En conséquence, les frais d'assignation du 5 janvier 2017 ne pourront être retenus à la charge de Monsieur K. qu'à hauteur de leur moitié, soit à la somme de 36, 36 euros, Madame P., dont les conclusions ont été déclarées irrecevables, ne produisant pas cet acte aux débats et n'établissant donc pas qu'il a été tenu compte dans le décompte de saisie de cette charge pour moitié.

Cette rectification relative aux frais n'a cependant pas pour effet de remettre en cause la validité de la mesure d'exécution du 19 février 2019 et d'entraîner sa mainlevée, puisqu'après déduction de la somme de 36, 36 euros, le montant de la saisie reste valable pour la somme totale de 6744, 02 €. C'est donc à bon droit que le premier juge a rejeté la demande de mainlevée de la saisie-attribution.

Au vu de l'ensemble de ces éléments, il convient ainsi d'infirmer partiellement le jugement entrepris en ce qu'il a, en rejetant l'intégralité des contestations et demandes de Monsieur K., implicitement validé la saisie-attribution pour la somme totale de 6 780, 38 €. Statuant à nouveau, il convient de valider la saisie-attribution du 19 février 2019 mais à hauteur de 6744, 02 €. Les autres dispositions du jugement entrepris seront confirmées.

Sur la demande de restitution des fonds formée par Monsieur K.

Monsieur K. demande la restitution des sommes versées à Madame P. à la suite du déblocage des fonds provenant de son compte créditeur, ces sommes ayant été débloquées à hauteur du montant de la saisie-attribution, soit de 6 780, 38 €.

Dans l'hypothèse où ce déblocage aurait eu lieu en vertu de l'execution provisoire du jugement entrepris, cette restitution ne peut cependant avoir lieu qu'à hauteur de 36, 36 € correspondant à la moitié des frais d'assignation non justifiés mis à sa charge, la saisie-attribution ayant été validée pour la somme de 6744, 02 €.

Il convient donc d'ordonner la restitution à Monsieur K. de la somme de 36, 36 € dans cette hypothèse.

Sur la demande de dommages et intérêts formée pour procédures abusives

Monsieur K. sollicite l'octroi de dommages et intérêts en réparation du préjudice moral qu'il subit des procédures abusives diligentées par son ex-femme sans viser aucun fondement légal.

Tant aux termes de l'article L 213-6 du code de l'organisation judiciaire que de l'article L212- 2 du code de procédure civile d'exécution, la connaissance par le juge de l'exécution des demandes en réparation est fondée exclusivement à celles ayant trait à l'exécution ou l'inexécution dommageable des mesures d'exécution forcée ou des mesures conservatoires ou en cas d'abus de saisie.

La saisie-attribution du 19 février 2019 ayant été validée même partiellement, elle ne peut être considérée comme abusive ou injustifiée.
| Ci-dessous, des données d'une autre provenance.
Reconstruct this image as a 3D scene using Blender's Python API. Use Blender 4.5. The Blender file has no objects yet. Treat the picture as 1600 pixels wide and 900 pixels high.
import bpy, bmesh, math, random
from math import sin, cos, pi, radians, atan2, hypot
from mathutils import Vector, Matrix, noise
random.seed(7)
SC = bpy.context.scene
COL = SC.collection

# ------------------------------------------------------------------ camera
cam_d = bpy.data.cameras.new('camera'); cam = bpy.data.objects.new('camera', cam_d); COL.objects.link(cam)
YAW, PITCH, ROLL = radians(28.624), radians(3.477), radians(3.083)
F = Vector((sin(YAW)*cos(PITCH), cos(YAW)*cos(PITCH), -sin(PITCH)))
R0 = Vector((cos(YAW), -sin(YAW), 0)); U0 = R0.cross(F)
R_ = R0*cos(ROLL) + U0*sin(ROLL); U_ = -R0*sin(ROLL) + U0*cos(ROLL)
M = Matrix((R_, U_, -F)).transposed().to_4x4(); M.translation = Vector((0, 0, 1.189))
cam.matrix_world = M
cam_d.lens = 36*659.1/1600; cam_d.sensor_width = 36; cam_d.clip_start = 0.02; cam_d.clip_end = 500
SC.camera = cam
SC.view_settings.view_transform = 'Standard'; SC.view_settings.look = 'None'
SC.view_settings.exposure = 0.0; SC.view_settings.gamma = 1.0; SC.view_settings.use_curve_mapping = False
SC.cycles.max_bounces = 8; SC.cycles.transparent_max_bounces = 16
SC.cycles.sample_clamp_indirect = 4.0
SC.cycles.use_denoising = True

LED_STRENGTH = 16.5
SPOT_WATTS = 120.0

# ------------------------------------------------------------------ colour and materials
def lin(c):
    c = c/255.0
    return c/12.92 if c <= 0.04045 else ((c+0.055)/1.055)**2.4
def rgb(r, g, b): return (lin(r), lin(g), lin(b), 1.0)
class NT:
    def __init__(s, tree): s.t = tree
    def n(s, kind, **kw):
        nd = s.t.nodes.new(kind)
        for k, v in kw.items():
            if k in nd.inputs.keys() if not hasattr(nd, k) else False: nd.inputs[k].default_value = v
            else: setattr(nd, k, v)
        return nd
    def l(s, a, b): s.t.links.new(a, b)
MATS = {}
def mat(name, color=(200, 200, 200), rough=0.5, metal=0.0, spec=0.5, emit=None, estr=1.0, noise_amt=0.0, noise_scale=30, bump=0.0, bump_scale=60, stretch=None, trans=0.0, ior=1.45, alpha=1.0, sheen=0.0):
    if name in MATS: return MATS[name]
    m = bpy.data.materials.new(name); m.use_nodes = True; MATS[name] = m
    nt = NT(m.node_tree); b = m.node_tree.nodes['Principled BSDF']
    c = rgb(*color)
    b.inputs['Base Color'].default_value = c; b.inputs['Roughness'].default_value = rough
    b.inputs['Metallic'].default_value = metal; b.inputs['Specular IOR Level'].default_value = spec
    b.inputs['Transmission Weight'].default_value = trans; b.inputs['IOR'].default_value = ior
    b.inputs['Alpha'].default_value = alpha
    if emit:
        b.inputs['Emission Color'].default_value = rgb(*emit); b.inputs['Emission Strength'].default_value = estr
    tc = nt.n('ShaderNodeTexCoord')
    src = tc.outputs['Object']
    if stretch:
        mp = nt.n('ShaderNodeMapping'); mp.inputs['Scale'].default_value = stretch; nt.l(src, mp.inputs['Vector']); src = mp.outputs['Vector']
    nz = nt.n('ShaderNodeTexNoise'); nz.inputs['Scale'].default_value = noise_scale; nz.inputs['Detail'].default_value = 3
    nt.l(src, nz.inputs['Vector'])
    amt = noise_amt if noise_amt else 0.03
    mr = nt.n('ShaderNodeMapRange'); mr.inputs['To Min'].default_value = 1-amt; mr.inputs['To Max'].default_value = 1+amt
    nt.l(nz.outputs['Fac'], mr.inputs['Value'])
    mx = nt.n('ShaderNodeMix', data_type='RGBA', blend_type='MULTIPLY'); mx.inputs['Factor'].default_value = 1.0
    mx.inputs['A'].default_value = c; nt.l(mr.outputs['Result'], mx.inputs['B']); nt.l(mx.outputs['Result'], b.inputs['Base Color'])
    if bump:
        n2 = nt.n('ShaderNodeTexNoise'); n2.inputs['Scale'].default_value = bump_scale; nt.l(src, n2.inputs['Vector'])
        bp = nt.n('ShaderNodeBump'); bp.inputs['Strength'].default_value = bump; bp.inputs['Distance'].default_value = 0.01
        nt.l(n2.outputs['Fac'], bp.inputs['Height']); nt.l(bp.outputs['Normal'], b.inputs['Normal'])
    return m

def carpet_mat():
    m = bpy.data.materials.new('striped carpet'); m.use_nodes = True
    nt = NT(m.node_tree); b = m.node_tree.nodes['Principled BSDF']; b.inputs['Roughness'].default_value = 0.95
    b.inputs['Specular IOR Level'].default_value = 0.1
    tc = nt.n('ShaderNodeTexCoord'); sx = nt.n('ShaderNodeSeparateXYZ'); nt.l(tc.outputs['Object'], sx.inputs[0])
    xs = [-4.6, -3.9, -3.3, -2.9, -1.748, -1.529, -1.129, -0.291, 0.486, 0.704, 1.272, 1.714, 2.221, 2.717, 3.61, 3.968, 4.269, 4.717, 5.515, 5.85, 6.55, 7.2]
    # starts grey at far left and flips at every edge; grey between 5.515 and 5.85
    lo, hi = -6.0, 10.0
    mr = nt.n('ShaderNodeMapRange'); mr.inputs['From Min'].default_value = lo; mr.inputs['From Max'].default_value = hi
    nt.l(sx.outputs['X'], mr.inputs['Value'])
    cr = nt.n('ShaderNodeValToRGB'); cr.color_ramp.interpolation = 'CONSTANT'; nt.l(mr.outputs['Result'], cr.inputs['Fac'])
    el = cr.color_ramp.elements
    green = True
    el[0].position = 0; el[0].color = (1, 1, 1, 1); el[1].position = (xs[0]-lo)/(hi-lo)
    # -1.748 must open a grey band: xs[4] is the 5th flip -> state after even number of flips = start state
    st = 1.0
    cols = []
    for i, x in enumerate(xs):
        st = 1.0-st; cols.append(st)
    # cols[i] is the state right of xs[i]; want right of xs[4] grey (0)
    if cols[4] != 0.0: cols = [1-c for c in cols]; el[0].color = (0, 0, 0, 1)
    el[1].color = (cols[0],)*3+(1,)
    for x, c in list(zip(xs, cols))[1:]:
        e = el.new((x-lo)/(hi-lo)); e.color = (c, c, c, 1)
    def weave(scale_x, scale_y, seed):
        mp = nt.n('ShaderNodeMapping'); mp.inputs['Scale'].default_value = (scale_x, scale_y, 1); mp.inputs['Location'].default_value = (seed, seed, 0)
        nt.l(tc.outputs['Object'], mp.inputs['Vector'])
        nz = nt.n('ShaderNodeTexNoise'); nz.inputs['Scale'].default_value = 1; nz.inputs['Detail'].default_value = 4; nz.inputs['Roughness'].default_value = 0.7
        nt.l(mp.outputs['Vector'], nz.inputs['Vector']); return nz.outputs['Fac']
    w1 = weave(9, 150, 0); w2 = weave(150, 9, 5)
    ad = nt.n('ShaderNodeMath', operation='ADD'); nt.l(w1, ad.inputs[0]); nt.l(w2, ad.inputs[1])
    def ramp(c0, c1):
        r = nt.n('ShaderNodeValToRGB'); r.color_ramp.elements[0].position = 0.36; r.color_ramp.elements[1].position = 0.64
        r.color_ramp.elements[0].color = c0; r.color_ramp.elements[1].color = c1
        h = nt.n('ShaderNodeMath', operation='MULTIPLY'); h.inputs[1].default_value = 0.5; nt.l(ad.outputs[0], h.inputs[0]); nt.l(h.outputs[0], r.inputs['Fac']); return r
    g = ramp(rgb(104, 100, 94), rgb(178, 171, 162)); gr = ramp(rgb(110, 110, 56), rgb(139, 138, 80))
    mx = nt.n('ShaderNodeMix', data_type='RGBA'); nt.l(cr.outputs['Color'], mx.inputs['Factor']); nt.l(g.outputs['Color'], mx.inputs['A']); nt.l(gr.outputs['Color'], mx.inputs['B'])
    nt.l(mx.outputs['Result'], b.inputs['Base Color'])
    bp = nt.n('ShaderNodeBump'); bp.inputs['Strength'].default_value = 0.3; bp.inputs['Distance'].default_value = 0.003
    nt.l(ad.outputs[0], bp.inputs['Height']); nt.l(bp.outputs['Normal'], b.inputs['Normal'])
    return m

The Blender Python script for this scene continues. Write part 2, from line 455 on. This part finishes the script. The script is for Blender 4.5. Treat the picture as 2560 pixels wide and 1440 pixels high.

Le premier juge n'ayant pas été saisi de difficultés d'exécution relatives à d'autres mesures que celle du 19 février 2019, les dispositions du jugement déféré seront donc confirmées en ce qu'il a débouté Monsieur K. de cette demande.

Sur les frais irrépétibles et les dépens :

Monsieur K. doit être considéré comme succombant à la présente instance, sa demande principale aux fins de mainlevée de la saisie-attribution étant rejetée et sa demande de restitution de fonds portant sur une somme minime comparativement au montant validé de la saisie-attribution. Sa demande formée au titre de l'article 700 du code de procédure civile ne peut donc qu'être rejetée.

Pour les mêmes motifs, il supportera les dépens d'appel.

PAR CES MOTIFS

La cour,

- Infirme partiellement le jugement entrepris en ce qu'il a, en rejetant l'intégralité des contestations et demandes de Monsieur K., implicitement validé la saisie-attribution pour la somme totale de 6 780, 38 €.

- Statuant à nouveau, valide la saisie-attribution du 19 février 2019 à hauteur de 6744, 02 €.

- Confirme l'ensemble des autres dispositions du jugement entrepris et y ajoutant.

- Ordonne la restitution à Monsieur Pierre K. de la somme de 36,36 €, dans l'hypothèse où le déblocage des fonds correspondant à la saisie-attribution du 19 février 2019 serait déjà intervenu à hauteur de 6780,38 € en vertu de l'exécution provisoire du jugement entrepris.

- Déboute Monsieur Pierre K. de sa demande formée en cause d'appel en application de l'article 700 du code de procédure civile.

- Condamne Monsieur Pierre K. aux dépens d'appel.